◆ Given exercise
Leave out the pictures; transcribe all else exactly.

◆ Provided data
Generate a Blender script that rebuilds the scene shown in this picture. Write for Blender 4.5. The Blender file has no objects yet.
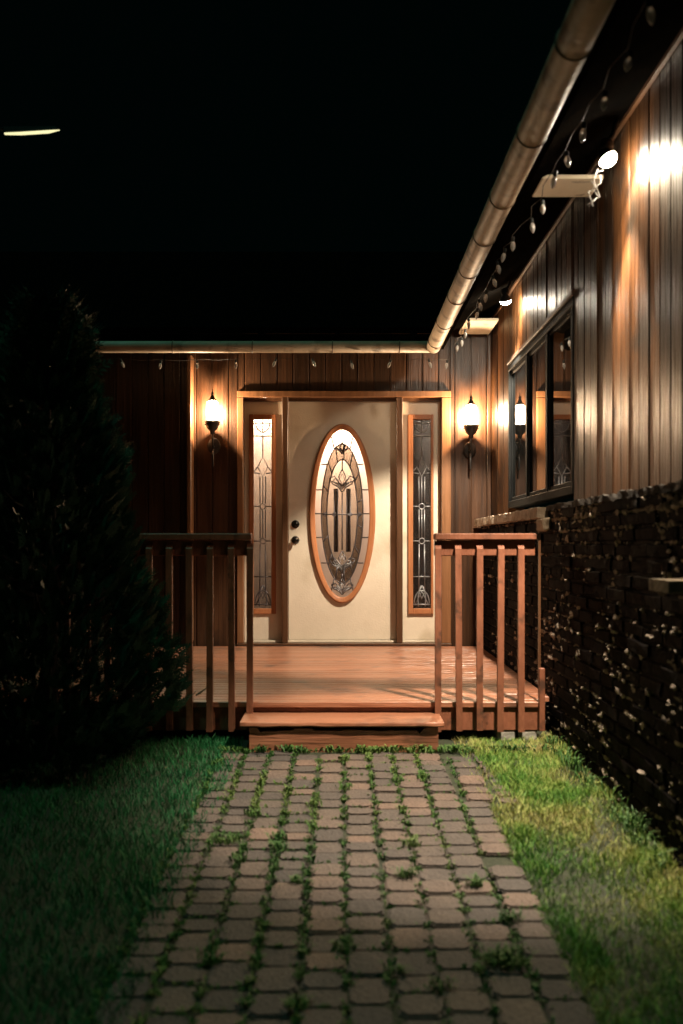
import bpy, bmesh, math, random
from mathutils import Vector, Matrix, noise
random.seed(7)
R = math.radians
scn = bpy.context.scene
COL = scn.collection
F = 996.0; CX = 341.5; HY = 545.0; H = 1.05          # photo calibration: focal length in px, horizon row, eye height
def W(px, py, d):                                    # point of the photo at distance d -> world (m)
    return Vector(((px-CX)*d/F, d, H+(HY-py)*d/F))
def ground_z(y):
    if y >= 5.15: return 0.0
    if y < -8: return -0.035*(13.15)
    return -0.035*(5.15-y)

# ---------------------------------------------------------------- materials
def new_mat(name):
    m = bpy.data.materials.new(name); m.use_nodes = True
    nt = m.node_tree; b = nt.nodes['Principled BSDF']
    return m, nt, b
def N(nt, t, **kw):
    n = nt.nodes.new(t)
    for k, v in kw.items():
        if k.startswith('in_'): n.inputs[k[3:].replace('_', ' ')].default_value = v
        else: setattr(n, k, v)
    return n
def ramp(nt, stops):
    r = nt.nodes.new('ShaderNodeValToRGB')
    while len(r.color_ramp.elements) < len(stops): r.color_ramp.elements.new(0.5)
    for e, (p, c) in zip(r.color_ramp.elements, stops):
        e.position = p; e.color = (*c, 1)
    return r
def mixc(nt, a, b, fac, mode='MIX'):
    m = nt.nodes.new('ShaderNodeMix'); m.data_type = 'RGBA'; m.blend_type = mode
    for sock, v in ((m.inputs[6], a), (m.inputs[7], b), (m.inputs[0], fac)):
        if hasattr(v, 'links'): nt.links.new(v, sock)
        elif isinstance(v, tuple): sock.default_value = (*v, 1)
        else: sock.default_value = v
    return m.outputs[2]
def painted(name, c1, c2, rough=0.45, scale=(6, 6, 6), bump=0.15, bscale=60, island=0.0, spec=0.5, metallic=0.0, rvar=0.15, dirt=None):
    m, nt, b = new_mat(name)
    tc = N(nt, 'ShaderNodeTexCoord'); mp = N(nt, 'ShaderNodeMapping'); mp.inputs['Scale'].default_value = scale
    nt.links.new(tc.outputs['Object'], mp.inputs[0])
    n1 = N(nt, 'ShaderNodeTexNoise', in_Scale=1.0, in_Detail=8.0, in_Roughness=0.65); nt.links.new(mp.outputs[0], n1.inputs[0])
    r = ramp(nt, [(0.3, c1), (0.7, c2)]); nt.links.new(n1.outputs[0], r.inputs[0])
    col = r.outputs[0]
    if island:
        g = N(nt, 'ShaderNodeNewGeometry')
        mr = N(nt, 'ShaderNodeMapRange'); mr.inputs[3].default_value = 1-island; mr.inputs[4].default_value = 1+island
        nt.links.new(g.outputs['Random Per Island'], mr.inputs[0])
        hs = N(nt, 'ShaderNodeHueSaturation'); nt.links.new(mr.outputs[0], hs.inputs['Value']); nt.links.new(col, hs.inputs['Color'])
        col = hs.outputs[0]
    if dirt:
        n3 = N(nt, 'ShaderNodeTexNoise', in_Scale=dirt[1], in_Detail=6.0); nt.links.new(tc.outputs['Object'], n3.inputs[0])
        r3 = ramp(nt, [(dirt[2], (0, 0, 0)), (dirt[2]+0.12, (1, 1, 1))]); nt.links.new(n3.outputs[0], r3.inputs[0])
        col = mixc(nt, col, dirt[0], r3.outputs[0])
    nt.links.new(col, b.inputs['Base Color'])
    n2 = N(nt, 'ShaderNodeTexNoise', in_Scale=float(bscale), in_Detail=6.0); 
    mp2 = N(nt, 'ShaderNodeMapping'); s = max(scale); mp2.inputs['Scale'].default_value = tuple(v/s for v in scale)
    nt.links.new(tc.outputs['Object'], mp2.inputs[0]); nt.links.new(mp2.outputs[0], n2.inputs[0])
    bp = N(nt, 'ShaderNodeBump', in_Strength=bump, in_Distance=0.01); nt.links.new(n2.outputs[0], bp.inputs['Height'])
    nt.links.new(bp.outputs[0], b.inputs['Normal'])
    mr2 = N(nt, 'ShaderNodeMapRange'); mr2.inputs[3].default_value = max(0.03, rough-rvar); mr2.inputs[4].default_value = min(1, rough+rvar)
    nt.links.new(n2.outputs[0], mr2.inputs[0]); nt.links.new(mr2.outputs[0], b.inputs['Roughness'])
    b.inputs['Specular IOR Level'].default_value = spec
    b.inputs['Metallic'].default_value = metallic
    return m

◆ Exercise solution
Generate a Blender script that rebuilds the scene shown in this picture. Write for Blender 4.5. The Blender file has no objects yet.
import bpy, bmesh, math, random
from mathutils import Vector, Matrix, noise
random.seed(7)
R = math.radians
scn = bpy.context.scene
COL = scn.collection
F = 996.0; CX = 341.5; HY = 545.0; H = 1.05          # photo calibration: focal length in px, horizon row, eye height
def W(px, py, d):                                    # point of the photo at distance d -> world (m)
    return Vector(((px-CX)*d/F, d, H+(HY-py)*d/F))
def ground_z(y):
    if y >= 5.15: return 0.0
    if y < -8: return -0.035*(13.15)
    return -0.035*(5.15-y)

# ---------------------------------------------------------------- materials
def new_mat(name):
    m = bpy.data.materials.new(name); m.use_nodes = True
    nt = m.node_tree; b = nt.nodes['Principled BSDF']
    return m, nt, b
def N(nt, t, **kw):
    n = nt.nodes.new(t)
    for k, v in kw.items():
        if k.startswith('in_'): n.inputs[k[3:].replace('_', ' ')].default_value = v
        else: setattr(n, k, v)
    return n
def ramp(nt, stops):
    r = nt.nodes.new('ShaderNodeValToRGB')
    while len(r.color_ramp.elements) < len(stops): r.color_ramp.elements.new(0.5)
    for e, (p, c) in zip(r.color_ramp.elements, stops):
        e.position = p; e.color = (*c, 1)
    return r
def mixc(nt, a, b, fac, mode='MIX'):
    m = nt.nodes.new('ShaderNodeMix'); m.data_type = 'RGBA'; m.blend_type = mode
    for sock, v in ((m.inputs[6], a), (m.inputs[7], b), (m.inputs[0], fac)):
        if hasattr(v, 'links'): nt.links.new(v, sock)
        elif isinstance(v, tuple): sock.default_value = (*v, 1)
        else: sock.default_value = v
    return m.outputs[2]
def painted(name, c1, c2, rough=0.45, scale=(6, 6, 6), bump=0.15, bscale=60, island=0.0, spec=0.5, metallic=0.0, rvar=0.15, dirt=None):
    m, nt, b = new_mat(name)
    tc = N(nt, 'ShaderNodeTexCoord'); mp = N(nt, 'ShaderNodeMapping'); mp.inputs['Scale'].default_value = scale
    nt.links.new(tc.outputs['Object'], mp.inputs[0])
    n1 = N(nt, 'ShaderNodeTexNoise', in_Scale=1.0, in_Detail=8.0, in_Roughness=0.65); nt.links.new(mp.outputs[0], n1.inputs[0])
    r = ramp(nt, [(0.3, c1), (0.7, c2)]); nt.links.new(n1.outputs[0], r.inputs[0])
    col = r.outputs[0]
    if island:
        g = N(nt, 'ShaderNodeNewGeometry')
        mr = N(nt, 'ShaderNodeMapRange'); mr.inputs[3].default_value = 1-island; mr.inputs[4].default_value = 1+island
        nt.links.new(g.outputs['Random Per Island'], mr.inputs[0])
        hs = N(nt, 'ShaderNodeHueSaturation'); nt.links.new(mr.outputs[0], hs.inputs['Value']); nt.links.new(col, hs.inputs['Color'])
        col = hs.outputs[0]
    if dirt:
        n3 = N(nt, 'ShaderNodeTexNoise', in_Scale=dirt[1], in_Detail=6.0); nt.links.new(tc.outputs['Object'], n3.inputs[0])
        r3 = ramp(nt, [(dirt[2], (0, 0, 0)), (dirt[2]+0.12, (1, 1, 1))]); nt.links.new(n3.outputs[0], r3.inputs[0])
        col = mixc(nt, col, dirt[0], r3.outputs[0])
    nt.links.new(col, b.inputs['Base Color'])
    n2 = N(nt, 'ShaderNodeTexNoise', in_Scale=float(bscale), in_Detail=6.0); 
    mp2 = N(nt, 'ShaderNodeMapping'); s = max(scale); mp2.inputs['Scale'].default_value = tuple(v/s for v in scale)
    nt.links.new(tc.outputs['Object'], mp2.inputs[0]); nt.links.new(mp2.outputs[0], n2.inputs[0])
    bp = N(nt, 'ShaderNodeBump', in_Strength=bump, in_Distance=0.01); nt.links.new(n2.outputs[0], bp.inputs['Height'])
    nt.links.new(bp.outputs[0], b.inputs['Normal'])
    mr2 = N(nt, 'ShaderNodeMapRange'); mr2.inputs[3].default_value = max(0.03, rough-rvar); mr2.inputs[4].default_value = min(1, rough+rvar)
    nt.links.new(n2.outputs[0], mr2.inputs[0]); nt.links.new(mr2.outputs[0], b.inputs['Roughness'])
    b.inputs['Specular IOR Level'].default_value = spec
    b.inputs['Metallic'].default_value = metallic
    return m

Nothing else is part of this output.